Comme Rancière et les autres, Laval pense que la rationalité néolibérale n’a pas détruit la subjectivité rebelle de masse. Rien n’interdit que le principe du Commun devienne majoritaire car, conclut-il, en citant l’essai sur le don de Mauss, « Nous n’avons pas qu’une morale de marchands. »
Isabelle Garo qui participait au débat « Un communisme sans Marx ? » a rappelé que ce dernier fut bien le défenseur de la théorie autant que de la pratique. Le communisme se présente dès lors comme un chantier, mais sans le plan préalable de l’architecte ni la simple improvisation hasardeuse.
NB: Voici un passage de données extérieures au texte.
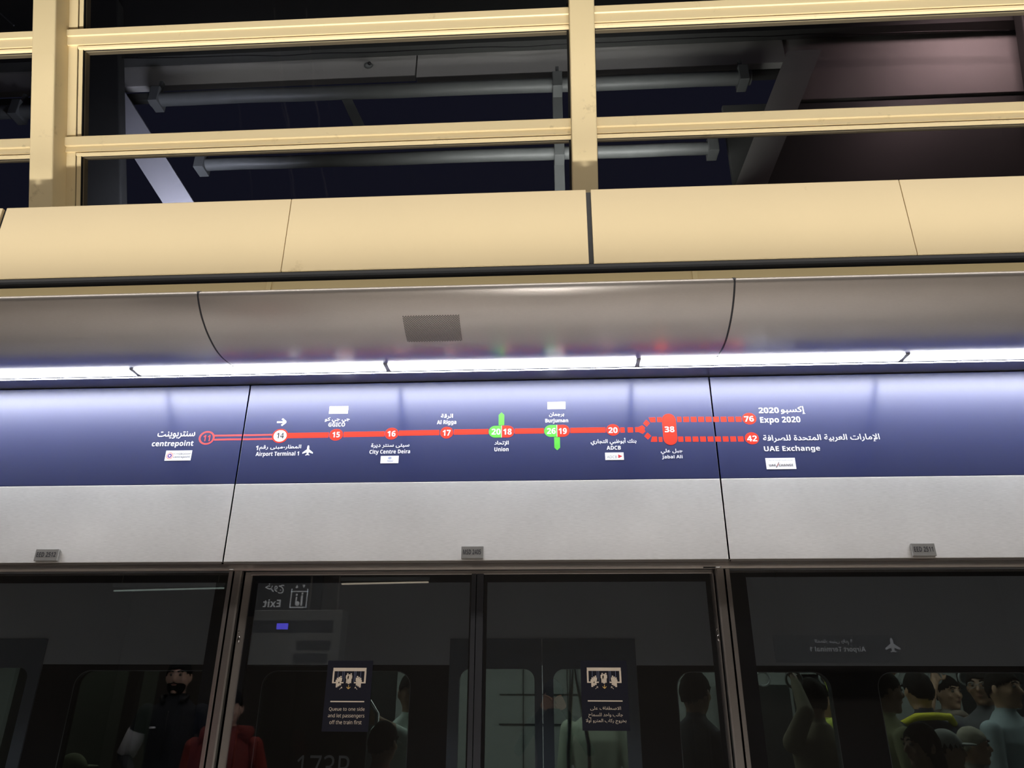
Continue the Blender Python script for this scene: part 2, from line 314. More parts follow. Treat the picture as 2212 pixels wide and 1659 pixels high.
TAB = json.loads(r'''{"T": [["سنتربوينت", "ab", "w", -1.8668, -1.6837, 2.7441, 2.7815], ["centrepoint", "b", "w", -1.8849, -1.6836, 2.7, 2.7347], ["11", "b", "r", -1.6404, -1.6071, 2.73, 2.7605], ["سنتربوينت", "ab", "g", -1.7699, -1.6884, 2.6635, 2.6765], ["centrepoint", "b", "g", -1.768, -1.6882, 2.6459, 2.6606], ["14", "b", "d", -1.2873, -1.2523, 2.7395, 2.7664], ["المطار-مبنى رقم", "ab", "w", -1.3624, -1.1633, 2.679, 2.7062], ["1", "b", "w", -1.3788, -1.3677, 2.6822, 2.7039], ["Airport Terminal 1", "b", "w", -1.3748, -1.1698, 2.6468, 2.6743], ["جي جي كو", "ab", "w", -1.0648, -0.9454, 2.8136, 2.8406], ["GGICO", "b", "w", -1.0449, -0.9656, 2.7931, 2.8133], ["15", "b", "w", -1.0209, -0.9857, 2.7399, 2.7664], ["16", "b", "w", -0.7594, -0.7217, 2.74, 2.7674], ["سيتى سنتر ديرة", "ab", "w", -0.8321, -0.6531, 2.6836, 2.7072], ["City Centre Deira", "b", "w", -0.8374, -0.6476, 2.651, 2.6765], ["الرقة", "ab", "w", -0.5112, -0.4549, 2.8227, 2.8486], ["Al Rigga", "b", "w", -0.5289, -0.4381, 2.7914, 2.8175], ["17", "b", "w", -0.4991, -0.4633, 2.7404, 2.7679], ["20", "b", "w", -0.2713, -0.2296, 2.7417, 2.7707], ["18", "b", "w", -0.2169, -0.1784, 2.7409, 2.7699], ["الإتحاد", "ab", "w", -0.2582, -0.1912, 2.6853, 2.7112], ["Union", "b", "w", -0.2572, -0.1919, 2.6606, 2.6808], ["برجمان", "ab", "w", -0.0035, 0.0665, 2.8246, 2.8478], ["Burjuman", "b", "w", -0.0213, 0.0844, 2.7919, 2.8164], ["26", "b", "w", -0.0143, 0.0257, 2.7414, 2.7696], ["19", "b", "w", 0.0396, 0.0767, 2.7406, 2.7688], ["20", "b", "w", 0.2684, 0.3097, 2.7414, 2.7689], ["بنك أبوظبي التجاري", "ab", "w", 0.185, 0.3923, 2.6833, 2.7171], ["ADCB", "b", "w", 0.2563, 0.3199, 2.661, 2.6795], ["ADCB", "r", "g", 0.2553, 0.3012, 2.6204, 2.6331], ["بنك أبوظبي التجاري", "a", "g", 0.2559, 0.3029, 2.6351, 2.6417], ["38", "b", "w", 0.5249, 0.569, 2.7413, 2.7691], ["76", "b", "w", 0.8897, 0.9322, 2.7874, 2.8136], ["42", "b", "w", 0.8909, 0.9353, 2.6922, 2.7194], ["2020", "b", "w", 0.9596, 1.0507, 2.8267, 2.8544], ["إكسبو", "ab", "w", 1.0591, 1.1685, 2.8184, 2.8585], ["Expo 2020", "b", "w", 0.9607, 1.141, 2.7711, 2.8083], ["الإمارات العربية المتحدة للصرافة", "ab", "w", 0.9621, 1.477, 2.6827, 2.721], ["UAE Exchange", "b", "w", 0.96, 1.2068, 2.6369, 2.6687], ["الإمارات العربية المتحدة للصرافة", "ab", "g", 0.972, 1.0785, 2.5977, 2.6041], ["UAE", "b", "d", 0.9721, 1.0014, 2.5739, 2.5838], ["CHANGE", "b", "d", 1.0147, 1.0778, 2.5741, 2.5838], ["جبل علي", "ab", "w", 0.4991, 0.597, 2.6357, 2.6619], ["Jabal Ali", "b", "w", 0.5027, 0.5943, 2.6124, 2.6323]], "P": [["ring", "pink", -1.6624, -1.5861, 2.7127, 2.7806], ["line", "pink", -1.5884, -1.3087, 2.7532, 2.7615], ["line", "pink", -1.5866, -1.306, 2.7331, 2.7414], ["ringred", "red", -1.3096, -1.2328, 2.7161, 2.7864], ["ellipse", "white", -1.3022, -1.2401, 2.7227, 2.7797], ["arrow", "white", -1.2954, -1.2476, 2.8009, 2.8396], ["plane", "white", -1.1542, -1.1047, 2.6542, 2.7028], ["line", "red", -1.2332, -1.0389, 2.7393, 2.7655], ["line", "red", -0.9679, -0.7744, 2.7406, 2.7667], ["line", "red", -0.7063, -0.5158, 2.7433, 2.7693], ["line", "red", -0.4476, -0.2859, 2.7446, 2.7705], ["line", "red", -0.1636, -0.0288, 2.7447, 2.7706], ["line", "red", 0.0935, 0.2555, 2.7444, 2.7702], ["ellipse", "red", -1.0367, -0.9705, 2.7241, 2.7817], ["ellipse", "red", -0.7728, -0.708, 2.7254, 2.7838], ["ellipse", "red", -0.5118, -0.4501, 2.7266, 2.7842], ["ellipse", "red", 0.2581, 0.3202, 2.729, 2.7847], ["ellipse", "red", 0.8812, 0.9447, 2.7736, 2.8297], ["ellipse", "red", 0.8817, 0.9444, 2.6779, 2.7354], ["pill", "greenred", -0.2842, -0.1657, 2.7275, 2.7854], ["pill", "greenred", -0.0271, 0.0908, 2.7272, 2.7852], ["up", "green", -0.2387, -0.2131, 2.7879, 2.8516], ["down", "green", 0.0183, 0.0442, 2.6619, 2.7254], ["plate", "white", -1.0486, -0.9581, 2.8583, 2.8963], ["plate", "white", -0.01, 0.0735, 2.8636, 2.8997], ["plate", "white", -1.8086, -1.6833, 2.6365, 2.6856], ["plate", "white", -0.7828, -0.6993, 2.6105, 2.6456], ["plate", "white", 0.2477, 0.3312, 2.6129, 2.6475], ["plate", "white", 0.9599, 1.0896, 2.5605, 2.6123], ["bull", "", -1.8027, -1.7714, 2.6438, 2.6763], ["tri", "crimson", 0.3064, 0.3256, 2.6209, 2.6388], ["line", "grey2", -0.7529, -0.7227, 2.6229, 2.6246], ["line", "grey2", -0.7504, -0.7245, 2.6184, 2.6198], ["fan", "grey2", -0.7494, -0.7311, 2.6291, 2.6416], ["vpill", "red", 0.5159, 0.5789, 2.6801, 2.8318], ["line", "red", 0.3229, 0.3426, 2.7431, 2.7679], ["line", "red", 0.3563, 0.3811, 2.743, 2.7678], ["fork", "red", 0.3907, 0.4371, 2.7358, 2.7772], ["diamond", "red", 0.4286, 0.4603, 2.77, 2.8044], ["diamond", "red", 0.4297, 0.4618, 2.7081, 2.742], ["trapu", "red", 0.4564, 0.4865, 2.7913, 2.8154], ["trapd", "red", 0.458, 0.4873, 2.6966, 2.7215], ["line", "red", 0.4944, 0.5151, 2.7914, 2.8155], ["line", "red", 0.4946, 0.5109, 2.6959, 2.7195], ["line", "red", 0.5855, 0.6054, 2.7906, 2.816], ["line", "red", 0.614, 0.6397, 2.7902, 2.8156], ["line", "red", 0.648, 0.6737, 2.7897, 2.8151], ["line", "red", 0.682, 0.7077, 2.7893, 2.8146], ["line", "red", 0.716, 0.7416, 2.7888, 2.8141], ["line", "red", 0.75, 0.7756, 2.7883, 2.8137], ["line", "red", 0.7839, 0.8094, 2.7879, 2.8132], ["line", "red", 0.8178, 0.8433, 2.7874, 2.8127], ["line", "red", 0.8516, 0.8771, 2.787, 2.8122], ["line", "red", 0.5828, 0.6054, 2.695, 2.7199], ["line", "red", 0.614, 0.6394, 2.6947, 2.7195], ["line", "red", 0.6479, 0.6732, 2.6943, 2.7191], ["line", "red", 0.6817, 0.707, 2.694, 2.7188], ["line", "red", 0.7155, 0.7408, 2.6936, 2.7184], ["line", "red", 0.7492, 0.7745, 2.6932, 2.718], ["line", "red", 0.7829, 0.8082, 2.6929, 2.7176], ["line", "red", 0.8166, 0.8418, 2.6925, 2.7173], ["line", "red", 0.8502, 0.8754, 2.6922, 2.7169], ["slash", "dark", 1.0006, 1.0189, 2.5673, 2.5929], ["slash2", "crimson", 1.0047, 1.0168, 2.5736, 2.5865]], "PR": [["الاصطفاف على", 0.179, 0.827, 0.661, 0.722], ["جانب واحد للسماح", 0.136, 0.862, 0.751, 0.824], ["بخروج ركاب المترو أولا", 0.077, 0.929, 0.82, 0.905]], "PL": [["Queue to one side", 0.119, 0.892, 0.663, 0.723], ["and let passengers", 0.109, 0.898, 0.753, 0.82], ["off the train first", 0.154, 0.848, 0.843, 0.898]], "PIC": [["r", "cream", 0.134, 0.867, 0.104, 0.153], ["r", "cream", 0.131, 0.167, 0.153, 0.325], ["r", "cream", 0.83, 0.87, 0.153, 0.325], ["r", "cream", 0.137, 0.384, 0.308, 0.327], ["r", "cream", 0.613, 0.866, 0.308, 0.327], ["r", "grey", 0.245, 0.251, 0.153, 0.261], ["r", "grey", 0.35, 0.356, 0.153, 0.261], ["r", "grey", 0.386, 0.392, 0.153, 0.308], ["r", "grey", 0.609, 0.615, 0.153, 0.308], ["r", "grey", 0.64, 0.646, 0.153, 0.261], ["r", "grey", 0.747, 0.753, 0.153, 0.261], ["h", "cream", 0.446, 0.479, 0.182, 0.205], ["b", "cream", 0.426, 0.491, 0.206, 0.325], ["h", "cream", 0.521, 0.555, 0.182, 0.205], ["b", "cream", 0.501, 0.566, 0.206, 0.325], ["h", "cream", 0.484, 0.517, 0.195, 0.218], ["b", "cream", 0.464, 0.529, 0.22, 0.336], ["h", "cream", 0.3, 0.334, 0.22, 0.243], ["b", "cream", 0.281, 0.346, 0.245, 0.357], ["h", "cream", 0.264, 0.297, 0.234, 0.257], ["b", "cream", 0.244, 0.309, 0.258, 0.371], ["h", "cream", 0.226, 0.26, 0.247, 0.271], ["b", "cream", 0.207, 0.272, 0.272, 0.386], ["h", "cream", 0.666, 0.7, 0.22, 0.243], ["b", "cream", 0.646, 0.711, 0.245, 0.357], ["h", "cream", 0.702, 0.736, 0.234, 0.257], ["b", "cream", 0.682, 0.747, 0.258, 0.371], ["h", "cream", 0.738, 0.772, 0.247, 0.271], ["b", "cream", 0.718, 0.783, 0.272, 0.386], ["ne", "cream", 0.306, 0.358, 0.38, 0.414], ["dn", "gold", 0.459, 0.543, 0.351, 0.412], ["nw", "cream", 0.644, 0.696, 0.38, 0.414], ["r", "cream", 0.132, 0.871, 0.576, 0.593]], "pe": {"P1": [-0.879, 4.8, 1.634], "P2": [-0.875, 4.05, 1.4], "P3": [0.797, 4.5, 1.639], "P5": [1.496, 4.7, 1.606], "P6": [1.917, 5.6, 1.589], "P7": [2.299, 5.1, 1.658], "P13": [1.902, 4.65, 1.65], "P8": [2.916, 6.0, 1.645], "P9": [1.768, 4.0, 1.409], "P10": [2.117, 4.5, 1.358], "P11": [2.386, 4.75, 1.366], "P12": [2.769, 5.0, 1.671], "P13b": [2.823, 5.35, 1.683], "P14": [-2.543, 4.15, 1.239], "P15": [0.274, 5.4, 1.643]}, "hands": {"P1h": [-1.04, 4.5, 1.5], "P1e": [-0.94, 4.55, 1.446], "P5h": [1.384, 4.6, 1.719], "P5e": [1.353, 4.5, 1.518], "P6h": [1.881, 5.5, 1.731], "P6e": [1.901, 5.4, 1.487], "P7h": [2.011, 4.8, 1.76], "P7e": [1.927, 4.75, 1.637], "P8h": [2.751, 5.8, 1.75], "P8e": [2.625, 5.7, 1.591], "s1": [1.43, 5.4, 1.754], "s2": [1.395, 4.6, 1.739], "s3": [1.886, 5.5, 1.763], "s4": [2.462, 5.6, 1.767], "s5": [2.76, 5.8, 1.774], "s6": [2.772, 5.4, 1.763], "s7": [1.835, 4.6, 1.721]}, "refl": {"beard": [-2.819, 0.95, 1.736], "red": [-2.025, 1.85, 1.543], "photo": [-0.034, -0.25, 1.635], "exitT": [-3.621, -2.85, 2.77], "exitL": [-3.761, -2.85, 2.898], "exitB": [-3.469, -2.85, 2.637], "ic0": [-3.401, -2.85, 2.914], "ic1": [-3.174, -2.85, 2.648], "A0": [3.951, -7.35, 2.588], "A1": [6.12, -7.35, 2.123], "A2": [4.68, -7.35, 2.54], "A3": [5.542, -7.35, 2.276], "ap": [6.02, -7.35, 2.423], "b1": [-6.438, -3.95, 2.978], "b2": [-4.791, -3.95, 3.012], "b3": [-3.059, -3.95, 3.065], "b4": [-1.791, -3.95, 3.086], "box0": [-3.239, -1.35, 2.448], "box1": [-2.272, -1.35, 1.884], "disp0": [-2.975, -1.35, 2.309], "disp1": [-2.851, -1.35, 2.247], "hat": [-3.338, 0.15, 1.756]}, "O": {"panel": [[-3.4, 4.1, 6.277], [-3.334, 4.1, 5.982], [0.185, 4.1, 6.255], [0.177, 4.1, 5.938]], "panelR": [[0.416, 4.1, 6.271], [0.402, 4.1, 5.935], [1.846, 4.1, 6.245], [1.802, 4.1, 5.942]], "strip": [[-3.375, 4.15, 6.035], [-3.353, 4.15, 5.939], [0.179, 4.15, 5.991], [0.176, 4.15, 5.893]], "pipe": [[-2.98, 4.05, 5.83], [0.17, 4.05, 5.719], [-2.358, 4.05, 5.775], [-2.367, 4.05, 5.835], [-2.348, 4.05, 5.711], [1.03, 4.05, 5.75], [1.497, 4.05, 5.757]], "pipe2": [[-2.531, 4.05, 5.141], [0.154, 4.05, 5.113], [-2.436, 4.05, 5.187], [-2.418, 4.05, 5.082]], "beam": [[-3.45, 4.0, 5.864], [-3.248, 4.0, 5.853], [-2.468, 4.0, 4.775], [-2.658, 4.0, 4.782]], "post": [[-3.577, 3.9, 6.385], [-3.313, 3.9, 6.37], [-2.937, 3.9, 4.698], [-3.168, 3.9, 4.707]], "strut": [[-1.52, 4.05, 5.733], [-1.443, 4.05, 5.729], [-1.312, 4.05, 5.457], [-1.394, 4.05, 5.461]], "brk": [[0.061, 4.0, 5.683], [0.138, 4.0, 5.679], [0.128, 4.0, 5.272], [0.045, 4.0, 4.814]], "rpanel": [[1.68, 4.2, 6.37], [3.551, 4.2, 6.332], [3.381, 4.2, 5.517], [3.251, 4.2, 4.924], [1.337, 4.2, 4.941]], "rbeam": [[1.768, 4.0, 5.905], [2.013, 4.0, 5.891], [1.488, 4.0, 4.795], [1.282, 4.0, 4.803]], "cable": [[-3.276, 3.95, 6.108], [-2.004, 3.95, 6.061], [-0.945, 3.95, 6.058], [0.177, 3.95, 6.045], [0.399, 3.95, 6.056], [1.774, 3.95, 6.05], [3.327, 3.95, 6.004]], "sens": [[-1.346, 4.08, 6.079]], "lcab": [[-4.303, 3.9, 6.59], [-4.147, 3.9, 6.444], [-3.471, 3.9, 6.682], [-4.103, 3.9, 6.722]]}}''')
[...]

La Commune de Paris reste l’expérience emblématique dont il faut s’inspirer. Le passé guidera le présent tout en s’en émancipant.
Pour conclure
Samuel Johsua et Henri Maler ont énoncé les synthèses positives de ce colloque.
Souscrivant au refus d’ériger le parti en guide absolu, Johsua fait remarquer que ni la LCR ni le NPA n’ont formulé d’idées nouvelles. Les revendications des femmes, des homosexuels, des écologistes, des immigrés ont été élaborées ailleurs. Le rôle du parti est donc de fédérer des mouvements. Pas de programme, dit-il, mais tout de même, un programme de recherche.
Maler, qui est intervenu assez tôt, aurait pu avoir le mot de la fin. Il a osé le mot programme, mais en insistant sur l’invention collective. Nous ne partons pas de rien, même si rien n’est tracé ; il y a déjà beaucoup chez Marx, plus libertaire qu’on ne l’a dit : mais le communisme suppose un projet qui s’adapte au mouvement réel.
« Que la liberté de chacun soit la condition de la liberté de tous », voilà bien le pari (on retrouve la référence à Pascal de Daniel Bensaïd, dont l’esprit animait ce colloque).
Un pari efficace, indispensable, possible, dit-il.